Technological needs

This should be a pretty obvious one, but it needs to be written down. If you have a need for a feature that is provided by a tool that you do not want to develop in-house, you will not have much of a choice but to go with it and hope for the best. Luckily, in most cloud technologies and the tooling modules that supports them, there are usually at least two competing options fighting for the same users so things are not as dire as they may seem today even though just a single year back almost everything in this space had a version number below 1.0. As you evaluate how competing tools fit your needs, also keep in mind that not every tool is geared towards the same purpose even if they solve the same issues. If we take an example of current Kubernetes versus Marathon, even though they can both be used to solve the same service deployment problems, Kubernetes is mostly geared towards that single purpose but Marathon, for example, can also be used to do scheduling and cluster management as an additional functionality so we are in the proverbial sense really comparing apples and oranges.

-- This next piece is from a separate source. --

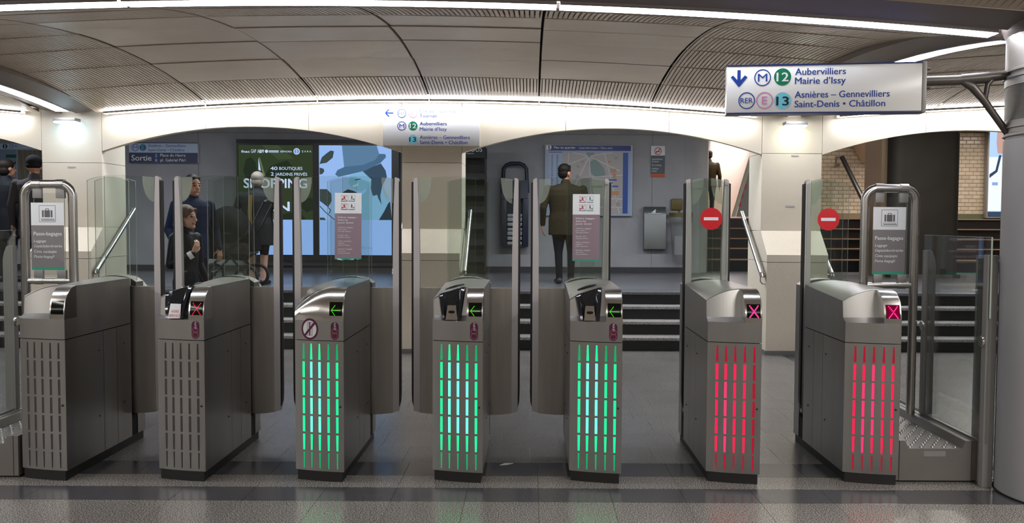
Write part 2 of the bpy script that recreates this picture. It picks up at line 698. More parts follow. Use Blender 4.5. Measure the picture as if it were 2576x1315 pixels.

In broad strokes, your service infrastructure needs will drive your tooling needs so you will not often end up dealing with your favorite programming language, having easy integration points, or working with a sane tooling codebase, but integrating a tool that will save you hundreds or thousands of man-hours is something not to be taken lightly. Sometimes it might be possible to completely skirt around a technological requirement by changing pieces of your system's architecture to avoid adding complexity to the system, but in my personal experience this was almost never easy to do so your mileage may vary.